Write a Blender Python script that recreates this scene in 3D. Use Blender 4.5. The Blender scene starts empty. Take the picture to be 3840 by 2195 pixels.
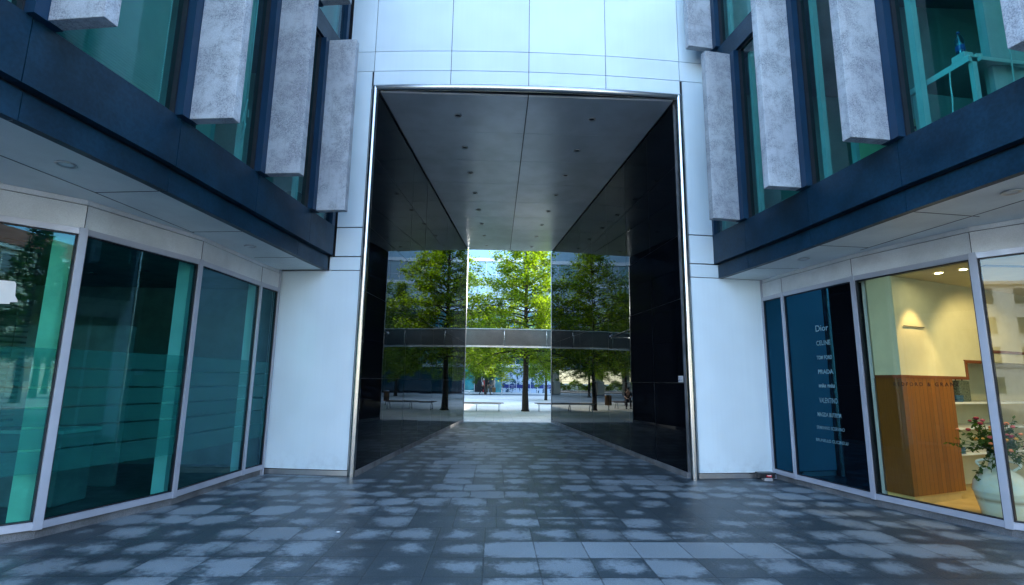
import bpy, bmesh, math, random
import numpy as np
from mathutils import Vector, Matrix, Quaternion
R_ = math.radians
random.seed(7)
SC = bpy.context.scene
COL = SC.collection
# ------------------------------------------------------------------ camera, sky, sun, exposure
cd = bpy.data.cameras.new('camera'); cam = bpy.data.objects.new('camera', cd); COL.objects.link(cam)
cd.sensor_width = 36; cd.lens = 18.28; cd.clip_start = 0.05; cd.clip_end = 3000
ax = Vector((0.99935, -0.03335, 0.013618)); ay = Vector((-0.019022, -0.16754, 0.985682)); az = Vector((-0.03059, -0.985301, -0.168065))
m = Matrix.Identity(4)
for i in range(3):
    m[i][0], m[i][1], m[i][2] = ax[i], ay[i], az[i]
m.translation = Vector((0, 0, 1.6)); cam.matrix_world = m
SC.camera = cam
SUN_EL, SUN_AZ = 30.0, 52.0          # azimuth measured from +Y towards +X
w = bpy.data.worlds.new('World'); SC.world = w; w.use_nodes = True
wn = w.node_tree; wn.nodes.clear()
wo = wn.nodes.new('ShaderNodeOutputWorld'); wb = wn.nodes.new('ShaderNodeBackground'); sk = wn.nodes.new('ShaderNodeTexSky')
sk.sky_type = 'NISHITA'; sk.sun_disc = False; sk.sun_elevation = R_(SUN_EL); sk.sun_rotation = R_(SUN_AZ)
sk.air_density = 1.0; sk.dust_density = 0.6; sk.ozone_density = 1.0; sk.altitude = 100
wb.inputs[1].default_value = 0.15
wn.links.new(sk.outputs[0], wb.inputs[0]); wn.links.new(wb.outputs[0], wo.inputs[0])
sd = bpy.data.lights.new('sun', 'SUN'); so = bpy.data.objects.new('sun', sd); COL.objects.link(so)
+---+
Set down the complete material exactly, but do not include the images.

* Complete response
Write a Blender Python script that recreates this scene in 3D. Use Blender 4.5. The Blender scene starts empty. Take the picture to be 3840 by 2195 pixels.
import bpy, bmesh, math, random
import numpy as np
from mathutils import Vector, Matrix, Quaternion
R_ = math.radians
random.seed(7)
SC = bpy.context.scene
COL = SC.collection
# ------------------------------------------------------------------ camera, sky, sun, exposure
cd = bpy.data.cameras.new('camera'); cam = bpy.data.objects.new('camera', cd); COL.objects.link(cam)
cd.sensor_width = 36; cd.lens = 18.28; cd.clip_start = 0.05; cd.clip_end = 3000
ax = Vector((0.99935, -0.03335, 0.013618)); ay = Vector((-0.019022, -0.16754, 0.985682)); az = Vector((-0.03059, -0.985301, -0.168065))
m = Matrix.Identity(4)
for i in range(3):
    m[i][0], m[i][1], m[i][2] = ax[i], ay[i], az[i]
m.translation = Vector((0, 0, 1.6)); cam.matrix_world = m
SC.camera = cam
SUN_EL, SUN_AZ = 30.0, 52.0          # azimuth measured from +Y towards +X
w = bpy.data.worlds.new('World'); SC.world = w; w.use_nodes = True
wn = w.node_tree; wn.nodes.clear()
wo = wn.nodes.new('ShaderNodeOutputWorld'); wb = wn.nodes.new('ShaderNodeBackground'); sk = wn.nodes.new('ShaderNodeTexSky')
sk.sky_type = 'NISHITA'; sk.sun_disc = False; sk.sun_elevation = R_(SUN_EL); sk.sun_rotation = R_(SUN_AZ)
sk.air_density = 1.0; sk.dust_density = 0.6; sk.ozone_density = 1.0; sk.altitude = 100
wb.inputs[1].default_value = 0.15
wn.links.new(sk.outputs[0], wb.inputs[0]); wn.links.new(wb.outputs[0], wo.inputs[0])
sd = bpy.data.lights.new('sun', 'SUN'); so = bpy.data.objects.new('sun', sd); COL.objects.link(so)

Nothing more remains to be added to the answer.